La seconde partie de l'histoire de Dounia commence dans le bruit de la guerre et dans la ferme résistance à l'envahisseur. Après la prise d'Alger, le bey d'Oran tremble pour sa ville. Or sa ville est la ville du peuple, et le peuple se soulève... Je ne voudrais pas priver le lecteur de l'intense émotion dont tout le peuple a été saisi et qui a fait sa gloire...

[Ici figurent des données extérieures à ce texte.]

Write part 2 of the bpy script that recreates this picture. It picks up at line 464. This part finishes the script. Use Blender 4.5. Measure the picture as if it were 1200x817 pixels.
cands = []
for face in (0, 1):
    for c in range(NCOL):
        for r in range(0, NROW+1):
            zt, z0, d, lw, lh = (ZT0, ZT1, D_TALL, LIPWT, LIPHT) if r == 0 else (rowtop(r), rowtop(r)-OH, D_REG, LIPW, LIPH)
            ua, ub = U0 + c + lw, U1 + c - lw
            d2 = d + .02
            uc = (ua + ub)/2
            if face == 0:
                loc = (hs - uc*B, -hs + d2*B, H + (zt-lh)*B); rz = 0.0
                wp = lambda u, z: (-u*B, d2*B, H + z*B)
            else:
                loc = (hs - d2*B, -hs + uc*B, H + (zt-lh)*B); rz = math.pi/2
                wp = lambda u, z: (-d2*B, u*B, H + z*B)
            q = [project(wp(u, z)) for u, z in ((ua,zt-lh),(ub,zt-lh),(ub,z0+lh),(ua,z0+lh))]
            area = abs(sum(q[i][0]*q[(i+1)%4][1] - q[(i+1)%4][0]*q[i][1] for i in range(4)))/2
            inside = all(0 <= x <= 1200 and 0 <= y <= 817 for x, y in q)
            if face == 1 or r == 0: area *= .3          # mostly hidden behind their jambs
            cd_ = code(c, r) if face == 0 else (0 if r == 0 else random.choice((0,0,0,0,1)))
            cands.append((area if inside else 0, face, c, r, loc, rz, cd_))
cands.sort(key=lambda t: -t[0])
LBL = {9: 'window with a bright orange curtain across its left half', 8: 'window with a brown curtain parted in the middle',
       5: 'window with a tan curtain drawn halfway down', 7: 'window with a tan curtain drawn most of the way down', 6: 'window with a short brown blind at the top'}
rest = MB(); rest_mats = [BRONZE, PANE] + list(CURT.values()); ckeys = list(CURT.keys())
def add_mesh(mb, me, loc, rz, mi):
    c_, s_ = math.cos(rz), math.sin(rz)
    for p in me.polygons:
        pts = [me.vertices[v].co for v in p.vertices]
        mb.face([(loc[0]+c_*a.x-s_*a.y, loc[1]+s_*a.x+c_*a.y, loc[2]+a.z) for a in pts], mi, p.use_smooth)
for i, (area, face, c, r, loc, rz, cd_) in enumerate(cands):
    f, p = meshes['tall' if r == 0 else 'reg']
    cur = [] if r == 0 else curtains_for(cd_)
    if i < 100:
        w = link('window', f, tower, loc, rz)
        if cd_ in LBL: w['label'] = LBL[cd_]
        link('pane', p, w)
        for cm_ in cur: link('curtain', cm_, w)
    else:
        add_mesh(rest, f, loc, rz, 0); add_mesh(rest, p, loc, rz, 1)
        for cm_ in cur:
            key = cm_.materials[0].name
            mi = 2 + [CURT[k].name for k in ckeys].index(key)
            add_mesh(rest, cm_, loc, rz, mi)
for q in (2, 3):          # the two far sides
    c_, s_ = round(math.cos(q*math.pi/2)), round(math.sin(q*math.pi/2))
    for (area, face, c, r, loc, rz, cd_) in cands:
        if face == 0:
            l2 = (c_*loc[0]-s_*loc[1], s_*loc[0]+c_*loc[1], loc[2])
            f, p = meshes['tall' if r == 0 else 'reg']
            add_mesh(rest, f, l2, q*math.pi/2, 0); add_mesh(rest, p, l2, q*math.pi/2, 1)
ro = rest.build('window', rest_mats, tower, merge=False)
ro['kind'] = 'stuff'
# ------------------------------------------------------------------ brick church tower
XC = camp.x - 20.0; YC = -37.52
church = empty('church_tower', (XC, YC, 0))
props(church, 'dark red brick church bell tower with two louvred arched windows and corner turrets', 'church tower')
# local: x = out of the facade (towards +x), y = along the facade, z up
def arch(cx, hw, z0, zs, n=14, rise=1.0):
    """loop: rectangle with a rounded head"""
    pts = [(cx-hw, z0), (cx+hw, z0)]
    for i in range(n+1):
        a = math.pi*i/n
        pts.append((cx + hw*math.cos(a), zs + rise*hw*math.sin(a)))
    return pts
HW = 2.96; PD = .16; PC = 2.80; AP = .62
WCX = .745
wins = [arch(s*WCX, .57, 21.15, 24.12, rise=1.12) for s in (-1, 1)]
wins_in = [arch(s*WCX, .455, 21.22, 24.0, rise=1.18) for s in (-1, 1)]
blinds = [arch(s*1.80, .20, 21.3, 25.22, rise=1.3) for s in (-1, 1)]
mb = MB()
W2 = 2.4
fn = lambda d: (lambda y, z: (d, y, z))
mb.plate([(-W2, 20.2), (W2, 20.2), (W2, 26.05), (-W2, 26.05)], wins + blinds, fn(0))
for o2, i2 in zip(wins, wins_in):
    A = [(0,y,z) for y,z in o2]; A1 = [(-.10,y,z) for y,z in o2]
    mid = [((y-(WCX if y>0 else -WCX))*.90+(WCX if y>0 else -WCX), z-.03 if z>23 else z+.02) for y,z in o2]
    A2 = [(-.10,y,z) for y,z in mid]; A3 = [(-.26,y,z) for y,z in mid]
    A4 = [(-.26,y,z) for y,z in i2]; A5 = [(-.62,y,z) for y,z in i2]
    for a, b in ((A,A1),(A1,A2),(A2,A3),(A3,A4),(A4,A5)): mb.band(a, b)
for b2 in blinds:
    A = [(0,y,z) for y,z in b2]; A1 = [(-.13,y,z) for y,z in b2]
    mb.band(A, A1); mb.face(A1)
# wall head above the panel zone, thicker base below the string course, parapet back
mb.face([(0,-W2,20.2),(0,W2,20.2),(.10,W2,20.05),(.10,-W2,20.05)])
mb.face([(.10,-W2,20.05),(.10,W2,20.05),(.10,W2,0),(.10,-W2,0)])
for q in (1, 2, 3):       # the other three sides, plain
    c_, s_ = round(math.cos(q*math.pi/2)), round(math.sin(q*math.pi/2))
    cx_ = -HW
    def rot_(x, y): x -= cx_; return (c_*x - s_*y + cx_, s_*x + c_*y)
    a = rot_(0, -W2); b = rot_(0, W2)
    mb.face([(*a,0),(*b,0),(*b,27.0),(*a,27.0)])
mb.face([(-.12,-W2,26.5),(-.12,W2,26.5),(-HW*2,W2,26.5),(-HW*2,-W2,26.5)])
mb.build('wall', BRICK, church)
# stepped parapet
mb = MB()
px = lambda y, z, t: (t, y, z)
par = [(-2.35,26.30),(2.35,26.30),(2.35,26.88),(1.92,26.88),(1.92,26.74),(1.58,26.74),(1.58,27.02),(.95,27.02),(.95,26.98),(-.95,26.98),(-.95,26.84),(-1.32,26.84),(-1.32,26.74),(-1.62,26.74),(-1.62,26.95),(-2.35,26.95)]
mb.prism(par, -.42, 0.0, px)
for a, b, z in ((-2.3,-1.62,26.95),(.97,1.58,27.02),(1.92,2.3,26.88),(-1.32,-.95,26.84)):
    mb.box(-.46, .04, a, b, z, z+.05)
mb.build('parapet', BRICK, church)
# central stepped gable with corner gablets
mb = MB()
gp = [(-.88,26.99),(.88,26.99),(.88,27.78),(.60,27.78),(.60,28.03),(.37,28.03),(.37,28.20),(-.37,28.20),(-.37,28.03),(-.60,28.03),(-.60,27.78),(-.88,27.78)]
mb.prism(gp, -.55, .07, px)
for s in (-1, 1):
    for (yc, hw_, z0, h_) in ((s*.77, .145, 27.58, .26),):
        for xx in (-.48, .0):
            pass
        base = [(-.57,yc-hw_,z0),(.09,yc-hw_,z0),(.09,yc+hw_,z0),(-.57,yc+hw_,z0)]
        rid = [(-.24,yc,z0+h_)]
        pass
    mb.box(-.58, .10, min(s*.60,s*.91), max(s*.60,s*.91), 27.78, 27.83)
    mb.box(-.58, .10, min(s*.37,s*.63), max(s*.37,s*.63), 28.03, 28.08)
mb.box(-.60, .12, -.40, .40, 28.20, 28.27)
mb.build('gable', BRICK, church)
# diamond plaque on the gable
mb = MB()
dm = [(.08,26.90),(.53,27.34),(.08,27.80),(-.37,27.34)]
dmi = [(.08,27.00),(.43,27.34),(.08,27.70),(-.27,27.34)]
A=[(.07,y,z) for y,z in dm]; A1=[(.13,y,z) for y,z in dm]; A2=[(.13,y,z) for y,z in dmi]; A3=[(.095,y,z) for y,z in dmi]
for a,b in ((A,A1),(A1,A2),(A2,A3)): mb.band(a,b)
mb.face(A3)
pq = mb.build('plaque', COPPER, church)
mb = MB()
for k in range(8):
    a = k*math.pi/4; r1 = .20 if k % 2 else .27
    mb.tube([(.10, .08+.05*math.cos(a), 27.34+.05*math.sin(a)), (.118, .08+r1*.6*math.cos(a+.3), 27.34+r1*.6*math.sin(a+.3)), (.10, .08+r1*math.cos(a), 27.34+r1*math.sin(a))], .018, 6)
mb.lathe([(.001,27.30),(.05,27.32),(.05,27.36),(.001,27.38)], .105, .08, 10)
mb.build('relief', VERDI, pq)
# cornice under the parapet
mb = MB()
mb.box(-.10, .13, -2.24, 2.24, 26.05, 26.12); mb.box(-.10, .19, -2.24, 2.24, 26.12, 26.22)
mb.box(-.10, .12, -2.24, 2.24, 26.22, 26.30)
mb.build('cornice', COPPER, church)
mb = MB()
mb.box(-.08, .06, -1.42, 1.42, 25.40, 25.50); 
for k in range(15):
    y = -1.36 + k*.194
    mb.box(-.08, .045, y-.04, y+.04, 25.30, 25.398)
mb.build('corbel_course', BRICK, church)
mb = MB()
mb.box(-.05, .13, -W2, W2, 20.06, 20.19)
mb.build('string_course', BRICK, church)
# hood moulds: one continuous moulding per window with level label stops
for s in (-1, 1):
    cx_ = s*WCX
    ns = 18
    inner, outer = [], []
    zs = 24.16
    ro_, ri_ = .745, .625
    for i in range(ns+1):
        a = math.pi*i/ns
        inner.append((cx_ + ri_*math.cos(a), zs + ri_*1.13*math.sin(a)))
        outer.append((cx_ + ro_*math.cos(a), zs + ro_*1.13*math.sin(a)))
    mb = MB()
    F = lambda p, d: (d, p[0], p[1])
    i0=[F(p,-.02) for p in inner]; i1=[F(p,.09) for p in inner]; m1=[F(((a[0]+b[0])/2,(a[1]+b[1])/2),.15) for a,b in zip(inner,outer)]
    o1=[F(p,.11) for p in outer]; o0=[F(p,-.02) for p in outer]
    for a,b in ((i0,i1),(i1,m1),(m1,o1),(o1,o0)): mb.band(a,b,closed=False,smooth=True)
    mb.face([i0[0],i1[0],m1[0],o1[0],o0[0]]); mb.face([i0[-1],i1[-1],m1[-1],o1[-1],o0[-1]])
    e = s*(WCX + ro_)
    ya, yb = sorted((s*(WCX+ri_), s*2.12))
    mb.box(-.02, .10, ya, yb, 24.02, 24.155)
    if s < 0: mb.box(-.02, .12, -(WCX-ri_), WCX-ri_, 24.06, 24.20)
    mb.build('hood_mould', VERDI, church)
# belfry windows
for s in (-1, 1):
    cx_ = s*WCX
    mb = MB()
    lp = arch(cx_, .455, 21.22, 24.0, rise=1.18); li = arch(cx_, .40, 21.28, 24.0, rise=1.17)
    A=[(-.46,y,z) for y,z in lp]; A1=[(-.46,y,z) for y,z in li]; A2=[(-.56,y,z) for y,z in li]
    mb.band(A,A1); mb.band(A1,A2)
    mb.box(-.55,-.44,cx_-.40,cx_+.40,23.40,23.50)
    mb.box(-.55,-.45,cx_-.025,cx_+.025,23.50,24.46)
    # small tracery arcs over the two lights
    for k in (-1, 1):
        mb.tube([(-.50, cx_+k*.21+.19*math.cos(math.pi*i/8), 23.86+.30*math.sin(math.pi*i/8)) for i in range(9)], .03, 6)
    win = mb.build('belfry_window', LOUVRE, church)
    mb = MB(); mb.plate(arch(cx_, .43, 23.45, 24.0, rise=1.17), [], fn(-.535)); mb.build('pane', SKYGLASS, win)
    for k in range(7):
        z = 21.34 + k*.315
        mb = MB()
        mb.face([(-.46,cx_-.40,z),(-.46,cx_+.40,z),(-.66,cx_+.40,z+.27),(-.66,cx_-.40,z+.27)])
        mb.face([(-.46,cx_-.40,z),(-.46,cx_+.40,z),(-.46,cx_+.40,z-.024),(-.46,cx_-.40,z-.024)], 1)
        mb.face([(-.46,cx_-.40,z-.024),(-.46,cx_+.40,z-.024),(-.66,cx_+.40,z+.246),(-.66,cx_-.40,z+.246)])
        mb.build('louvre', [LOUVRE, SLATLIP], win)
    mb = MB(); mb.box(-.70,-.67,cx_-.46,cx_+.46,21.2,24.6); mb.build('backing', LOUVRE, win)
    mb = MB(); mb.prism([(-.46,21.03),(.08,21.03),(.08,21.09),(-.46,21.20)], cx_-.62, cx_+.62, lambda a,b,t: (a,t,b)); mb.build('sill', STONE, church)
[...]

Le roman Dounia de Fatéma Bakhaï est un hymne à l'amour de notre patrimoine culturel. Indépendamment de toutes les évocations historiques qui ont reconstitué les grands événements de la conquête de l'Algérie et de l'institution du système colonial, on retrouvera bien des aspects des immenses trésors de notre patrimoine culturel (mariage, fêtes, traditions, coutumes,...) quelque peu remémorés dans ce roman. Voilà une sorte d'invite pour un ressourcement à la portée de tous et pour comprendre a posteriori le sens de la fable du «lion et des moustiques» que Dounia a racontée autour d'elle pour encourager les hommes à renforcer la résistance et à la poursuivre...
(*) Dounia de Fatéma Bakhaï, Editions Alpha, Alger, 2011, 286 pages.